Repeat the entire listing exactly as written.

[Start Information provided]

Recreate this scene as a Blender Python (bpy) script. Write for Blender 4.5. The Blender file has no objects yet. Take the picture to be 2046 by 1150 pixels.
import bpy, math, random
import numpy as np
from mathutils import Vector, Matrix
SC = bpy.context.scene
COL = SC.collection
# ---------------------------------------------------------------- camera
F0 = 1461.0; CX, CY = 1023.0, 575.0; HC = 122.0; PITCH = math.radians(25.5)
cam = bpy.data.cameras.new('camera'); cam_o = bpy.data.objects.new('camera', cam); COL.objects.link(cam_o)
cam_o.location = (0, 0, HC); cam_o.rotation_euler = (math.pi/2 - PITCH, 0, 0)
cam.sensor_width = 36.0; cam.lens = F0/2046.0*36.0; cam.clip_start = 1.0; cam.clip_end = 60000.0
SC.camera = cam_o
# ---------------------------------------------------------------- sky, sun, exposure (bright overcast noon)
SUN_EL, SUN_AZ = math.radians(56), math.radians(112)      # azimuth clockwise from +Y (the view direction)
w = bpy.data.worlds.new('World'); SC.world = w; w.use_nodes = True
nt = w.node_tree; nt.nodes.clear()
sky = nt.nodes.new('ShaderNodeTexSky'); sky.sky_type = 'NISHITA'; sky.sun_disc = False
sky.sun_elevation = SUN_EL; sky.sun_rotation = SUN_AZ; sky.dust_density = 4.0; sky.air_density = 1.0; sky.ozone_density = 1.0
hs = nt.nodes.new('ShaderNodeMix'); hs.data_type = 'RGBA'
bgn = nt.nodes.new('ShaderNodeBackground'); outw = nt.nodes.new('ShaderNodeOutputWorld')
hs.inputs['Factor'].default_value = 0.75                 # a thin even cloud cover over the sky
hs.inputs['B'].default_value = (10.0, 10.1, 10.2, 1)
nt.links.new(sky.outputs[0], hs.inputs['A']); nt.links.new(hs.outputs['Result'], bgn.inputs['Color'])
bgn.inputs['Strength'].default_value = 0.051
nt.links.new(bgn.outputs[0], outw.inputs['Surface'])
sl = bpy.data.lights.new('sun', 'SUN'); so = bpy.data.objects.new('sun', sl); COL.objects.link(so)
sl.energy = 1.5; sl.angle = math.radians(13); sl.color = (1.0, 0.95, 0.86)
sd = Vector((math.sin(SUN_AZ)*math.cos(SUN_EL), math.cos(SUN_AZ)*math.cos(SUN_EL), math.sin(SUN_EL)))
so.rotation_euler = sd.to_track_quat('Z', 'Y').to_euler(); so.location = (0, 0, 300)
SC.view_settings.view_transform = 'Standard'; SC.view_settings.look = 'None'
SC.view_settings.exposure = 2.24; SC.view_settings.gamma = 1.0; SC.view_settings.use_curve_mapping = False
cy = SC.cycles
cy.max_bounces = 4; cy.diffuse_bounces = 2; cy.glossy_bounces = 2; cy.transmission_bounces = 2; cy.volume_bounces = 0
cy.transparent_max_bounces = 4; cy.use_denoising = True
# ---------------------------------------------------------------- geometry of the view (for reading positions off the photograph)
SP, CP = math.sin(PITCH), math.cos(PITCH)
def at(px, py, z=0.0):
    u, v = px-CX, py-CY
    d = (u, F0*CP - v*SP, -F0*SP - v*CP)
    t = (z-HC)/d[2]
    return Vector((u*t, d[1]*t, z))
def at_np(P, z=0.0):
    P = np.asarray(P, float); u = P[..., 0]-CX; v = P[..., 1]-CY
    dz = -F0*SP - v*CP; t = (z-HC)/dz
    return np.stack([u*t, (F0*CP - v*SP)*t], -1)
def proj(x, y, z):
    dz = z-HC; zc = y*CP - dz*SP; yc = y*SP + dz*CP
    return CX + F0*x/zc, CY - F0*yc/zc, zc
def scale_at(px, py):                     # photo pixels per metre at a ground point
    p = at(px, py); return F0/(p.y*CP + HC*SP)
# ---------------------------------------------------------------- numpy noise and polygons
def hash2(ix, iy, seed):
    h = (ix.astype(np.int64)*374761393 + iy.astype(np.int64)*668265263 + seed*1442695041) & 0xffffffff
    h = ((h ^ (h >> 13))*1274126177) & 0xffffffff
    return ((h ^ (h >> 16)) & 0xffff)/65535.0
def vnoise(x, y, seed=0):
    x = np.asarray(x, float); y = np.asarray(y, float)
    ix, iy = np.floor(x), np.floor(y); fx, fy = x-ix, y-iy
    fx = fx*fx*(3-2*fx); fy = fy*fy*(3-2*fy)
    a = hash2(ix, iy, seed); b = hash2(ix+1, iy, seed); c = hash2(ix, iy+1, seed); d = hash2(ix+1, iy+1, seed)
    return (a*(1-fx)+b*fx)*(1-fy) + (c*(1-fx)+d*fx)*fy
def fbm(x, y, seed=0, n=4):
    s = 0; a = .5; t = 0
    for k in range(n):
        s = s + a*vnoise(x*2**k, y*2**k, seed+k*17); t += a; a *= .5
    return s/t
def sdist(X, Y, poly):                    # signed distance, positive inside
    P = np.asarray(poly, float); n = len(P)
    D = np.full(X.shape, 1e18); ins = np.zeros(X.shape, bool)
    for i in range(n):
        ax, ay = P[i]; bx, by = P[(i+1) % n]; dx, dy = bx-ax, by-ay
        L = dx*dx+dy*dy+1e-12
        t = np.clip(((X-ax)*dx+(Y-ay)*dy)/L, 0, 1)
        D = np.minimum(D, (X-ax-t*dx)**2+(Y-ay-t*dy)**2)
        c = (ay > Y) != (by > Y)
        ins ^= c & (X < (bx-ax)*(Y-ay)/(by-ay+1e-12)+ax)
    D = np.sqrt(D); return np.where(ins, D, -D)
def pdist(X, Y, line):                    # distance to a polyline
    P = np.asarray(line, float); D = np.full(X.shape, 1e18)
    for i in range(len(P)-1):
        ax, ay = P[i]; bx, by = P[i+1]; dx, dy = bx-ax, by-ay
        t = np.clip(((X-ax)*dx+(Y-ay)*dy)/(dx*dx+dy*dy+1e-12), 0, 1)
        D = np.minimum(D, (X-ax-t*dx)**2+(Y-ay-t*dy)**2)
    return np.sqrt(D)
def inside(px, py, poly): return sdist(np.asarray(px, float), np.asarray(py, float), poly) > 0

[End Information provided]

**The solution:**
Recreate this scene as a Blender Python (bpy) script. Write for Blender 4.5. The Blender file has no objects yet. Take the picture to be 2046 by 1150 pixels.
import bpy, math, random
import numpy as np
from mathutils import Vector, Matrix
SC = bpy.context.scene
COL = SC.collection
# ---------------------------------------------------------------- camera
F0 = 1461.0; CX, CY = 1023.0, 575.0; HC = 122.0; PITCH = math.radians(25.5)
cam = bpy.data.cameras.new('camera'); cam_o = bpy.data.objects.new('camera', cam); COL.objects.link(cam_o)
cam_o.location = (0, 0, HC); cam_o.rotation_euler = (math.pi/2 - PITCH, 0, 0)
cam.sensor_width = 36.0; cam.lens = F0/2046.0*36.0; cam.clip_start = 1.0; cam.clip_end = 60000.0
SC.camera = cam_o
# ---------------------------------------------------------------- sky, sun, exposure (bright overcast noon)
SUN_EL, SUN_AZ = math.radians(56), math.radians(112)      # azimuth clockwise from +Y (the view direction)
w = bpy.data.worlds.new('World'); SC.world = w; w.use_nodes = True
nt = w.node_tree; nt.nodes.clear()
sky = nt.nodes.new('ShaderNodeTexSky'); sky.sky_type = 'NISHITA'; sky.sun_disc = False
sky.sun_elevation = SUN_EL; sky.sun_rotation = SUN_AZ; sky.dust_density = 4.0; sky.air_density = 1.0; sky.ozone_density = 1.0
hs = nt.nodes.new('ShaderNodeMix'); hs.data_type = 'RGBA'
bgn = nt.nodes.new('ShaderNodeBackground'); outw = nt.nodes.new('ShaderNodeOutputWorld')
hs.inputs['Factor'].default_value = 0.75                 # a thin even cloud cover over the sky
hs.inputs['B'].default_value = (10.0, 10.1, 10.2, 1)
nt.links.new(sky.outputs[0], hs.inputs['A']); nt.links.new(hs.outputs['Result'], bgn.inputs['Color'])
bgn.inputs['Strength'].default_value = 0.051
nt.links.new(bgn.outputs[0], outw.inputs['Surface'])
sl = bpy.data.lights.new('sun', 'SUN'); so = bpy.data.objects.new('sun', sl); COL.objects.link(so)
sl.energy = 1.5; sl.angle = math.radians(13); sl.color = (1.0, 0.95, 0.86)
sd = Vector((math.sin(SUN_AZ)*math.cos(SUN_EL), math.cos(SUN_AZ)*math.cos(SUN_EL), math.sin(SUN_EL)))
so.rotation_euler = sd.to_track_quat('Z', 'Y').to_euler(); so.location = (0, 0, 300)
SC.view_settings.view_transform = 'Standard'; SC.view_settings.look = 'None'
SC.view_settings.exposure = 2.24; SC.view_settings.gamma = 1.0; SC.view_settings.use_curve_mapping = False
cy = SC.cycles
cy.max_bounces = 4; cy.diffuse_bounces = 2; cy.glossy_bounces = 2; cy.transmission_bounces = 2; cy.volume_bounces = 0
cy.transparent_max_bounces = 4; cy.use_denoising = True
# ---------------------------------------------------------------- geometry of the view (for reading positions off the photograph)
SP, CP = math.sin(PITCH), math.cos(PITCH)
def at(px, py, z=0.0):
    u, v = px-CX, py-CY
    d = (u, F0*CP - v*SP, -F0*SP - v*CP)
    t = (z-HC)/d[2]
    return Vector((u*t, d[1]*t, z))
def at_np(P, z=0.0):
    P = np.asarray(P, float); u = P[..., 0]-CX; v = P[..., 1]-CY
    dz = -F0*SP - v*CP; t = (z-HC)/dz
    return np.stack([u*t, (F0*CP - v*SP)*t], -1)
def proj(x, y, z):
    dz = z-HC; zc = y*CP - dz*SP; yc = y*SP + dz*CP
    return CX + F0*x/zc, CY - F0*yc/zc, zc
def scale_at(px, py):                     # photo pixels per metre at a ground point
    p = at(px, py); return F0/(p.y*CP + HC*SP)
# ---------------------------------------------------------------- numpy noise and polygons
def hash2(ix, iy, seed):
    h = (ix.astype(np.int64)*374761393 + iy.astype(np.int64)*668265263 + seed*1442695041) & 0xffffffff
    h = ((h ^ (h >> 13))*1274126177) & 0xffffffff
    return ((h ^ (h >> 16)) & 0xffff)/65535.0
def vnoise(x, y, seed=0):
    x = np.asarray(x, float); y = np.asarray(y, float)
    ix, iy = np.floor(x), np.floor(y); fx, fy = x-ix, y-iy
    fx = fx*fx*(3-2*fx); fy = fy*fy*(3-2*fy)
    a = hash2(ix, iy, seed); b = hash2(ix+1, iy, seed); c = hash2(ix, iy+1, seed); d = hash2(ix+1, iy+1, seed)
    return (a*(1-fx)+b*fx)*(1-fy) + (c*(1-fx)+d*fx)*fy
def fbm(x, y, seed=0, n=4):
    s = 0; a = .5; t = 0
    for k in range(n):
        s = s + a*vnoise(x*2**k, y*2**k, seed+k*17); t += a; a *= .5
    return s/t
def sdist(X, Y, poly):                    # signed distance, positive inside
    P = np.asarray(poly, float); n = len(P)
    D = np.full(X.shape, 1e18); ins = np.zeros(X.shape, bool)
    for i in range(n):
        ax, ay = P[i]; bx, by = P[(i+1) % n]; dx, dy = bx-ax, by-ay
        L = dx*dx+dy*dy+1e-12
        t = np.clip(((X-ax)*dx+(Y-ay)*dy)/L, 0, 1)
        D = np.minimum(D, (X-ax-t*dx)**2+(Y-ay-t*dy)**2)
        c = (ay > Y) != (by > Y)
        ins ^= c & (X < (bx-ax)*(Y-ay)/(by-ay+1e-12)+ax)
    D = np.sqrt(D); return np.where(ins, D, -D)
def pdist(X, Y, line):                    # distance to a polyline
    P = np.asarray(line, float); D = np.full(X.shape, 1e18)
    for i in range(len(P)-1):
        ax, ay = P[i]; bx, by = P[i+1]; dx, dy = bx-ax, by-ay
        t = np.clip(((X-ax)*dx+(Y-ay)*dy)/(dx*dx+dy*dy+1e-12), 0, 1)
        D = np.minimum(D, (X-ax-t*dx)**2+(Y-ay-t*dy)**2)
    return np.sqrt(D)
def inside(px, py, poly): return sdist(np.asarray(px, float), np.asarray(py, float), poly) > 0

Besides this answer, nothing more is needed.